Eksikliğini çekiyoruz. Anıtsal anlatımlı sözleri severim. Aradan aylar, yıllar geçse de değerine değer katan sözleri demek istiyorum. Yirmi dört ayar altın gibidir onlar. Anıtsal sözler güneşe benzerler; kesintisiz ışık saçarlar.
Cumhuriyetin ilk yılları. İstanbul’dan Ankara’ya gelen tiyatro oyuncuları oyun sonrası Çankaya’ya çıkarlar. Ayrılırken Mustafa Kemal’in elinin öpülmesi istenir. Mustafa Kemal’in yanıtı şu olur: “Hayır, sanatkâr el öpmez. Sanatkârın eli öpülür.” Önce bu sözü söyleyenin eli öpülmeli. “Söze bakarım söz mü diye, söyleyene bakarım, adam mı diye” Mevlana’yı da böylece analım.
Sokrates, MÖ 469-399 yılları arasında yaşamış önemli bir bilgedir. O, “Ben ne Atinalıyım ne de Grek; ben bir dünya yurttaşıyım” diyor. İki bin beş yüz yıl önce yaşamış biri böyle düşünüyor. Bir de bize ve çevre ülkelere bakalım. Mezhepler bile geride kaldı. Şimdi tarikatlar dönemi. Nereden nereye gelmişiz?
Gandhi, bizi bize söylüyor. Şiddetin köklerini şöyle sıralıyor: “Çalışmadan elde edilen zenginlik… Ahlaktan yoksun ticaret. İnsanlıktan yoksun bilim. Özveriden yoksun tapınma. İlkeden yoksun politika.” Yanlış diyen çıkar mı?

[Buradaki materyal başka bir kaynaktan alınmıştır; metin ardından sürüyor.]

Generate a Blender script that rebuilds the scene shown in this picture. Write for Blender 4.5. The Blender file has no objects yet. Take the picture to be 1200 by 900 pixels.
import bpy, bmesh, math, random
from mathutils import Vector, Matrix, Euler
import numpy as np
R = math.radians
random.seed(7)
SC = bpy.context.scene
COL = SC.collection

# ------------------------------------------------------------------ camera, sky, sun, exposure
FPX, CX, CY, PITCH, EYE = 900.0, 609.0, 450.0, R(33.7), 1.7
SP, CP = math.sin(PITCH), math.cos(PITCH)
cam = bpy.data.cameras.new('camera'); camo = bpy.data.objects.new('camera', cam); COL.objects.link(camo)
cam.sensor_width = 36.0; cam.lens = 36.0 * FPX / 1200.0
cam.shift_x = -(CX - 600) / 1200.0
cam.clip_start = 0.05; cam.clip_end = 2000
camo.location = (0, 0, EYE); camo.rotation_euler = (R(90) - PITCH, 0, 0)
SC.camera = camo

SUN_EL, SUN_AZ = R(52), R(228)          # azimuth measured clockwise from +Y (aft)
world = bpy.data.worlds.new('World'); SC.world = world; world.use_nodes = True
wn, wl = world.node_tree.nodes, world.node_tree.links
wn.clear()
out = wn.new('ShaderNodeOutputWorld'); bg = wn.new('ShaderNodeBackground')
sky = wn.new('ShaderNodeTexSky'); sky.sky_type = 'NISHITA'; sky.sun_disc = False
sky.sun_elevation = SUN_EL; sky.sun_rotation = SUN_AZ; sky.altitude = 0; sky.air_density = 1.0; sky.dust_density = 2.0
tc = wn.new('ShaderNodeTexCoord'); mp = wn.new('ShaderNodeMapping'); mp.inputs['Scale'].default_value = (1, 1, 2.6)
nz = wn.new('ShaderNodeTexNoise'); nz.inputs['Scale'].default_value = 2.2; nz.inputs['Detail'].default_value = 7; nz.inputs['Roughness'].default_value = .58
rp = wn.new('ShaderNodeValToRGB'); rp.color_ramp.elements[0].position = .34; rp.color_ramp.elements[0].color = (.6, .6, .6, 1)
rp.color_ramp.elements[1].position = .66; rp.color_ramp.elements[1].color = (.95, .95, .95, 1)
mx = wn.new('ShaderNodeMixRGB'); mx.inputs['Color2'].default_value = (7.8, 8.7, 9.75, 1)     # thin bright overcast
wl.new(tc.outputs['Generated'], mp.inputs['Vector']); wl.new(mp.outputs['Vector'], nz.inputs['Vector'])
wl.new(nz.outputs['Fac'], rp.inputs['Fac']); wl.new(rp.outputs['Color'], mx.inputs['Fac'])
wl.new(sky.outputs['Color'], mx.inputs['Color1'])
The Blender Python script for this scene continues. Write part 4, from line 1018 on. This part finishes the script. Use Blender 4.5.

Şiirdir bizim kolumuz, kanadımız. W.H.Auden ufacık dörtlüğüyle uçmamızı sağlıyor: “Ozan, doğrudan şaşma/ Üstüne çökse de gece/ Susturulmaz sesinle/ Yönelt bizi sevince…” Yetmez mi? Molière ustanın görüşü pek yalın: “İnsanlığın bütün kötülükleri, tarih kitaplarını dolduran bütün felaketler, bütün politik budalalıklar, büyük önderlerin bütün başarısızlıkları dans etmeyi becerememekten kaynaklanmıştır.”
Antisthenes’in ileri görüşlülüğünü gel de kıskanma: “Dalkavuklar arasında kalacağına kargalar arasında kal, daha iyi. Çünkü kargalar leş yerler, dalkavuklar ise insanı diri diri yiyip bitirirler.”
Tok sesiyle Mark Twain konuşuyor: “Cesaret, korkuya karşı koymaktır, korkuyu yenmektir, korkusuzluk değil.”
Bernard Shaw öne çıkıyor: “Yumruğuna karşılık vermeyenden kork. Ne seni bağışlar, ne de senin kendini bağışlamana izin verir.”
Tüm ağırlığıyla Dostoyevski ortada yerini alıyor: “İnsanoğlunun istediği, bağımsız seçimden başkası değildir. O bağımsızlık neye mal olursa olsun ve nelere yol açarsa açsın.”
Biz de tam bunları istiyoruz. Anıtsal anlatımları ne çok özledik.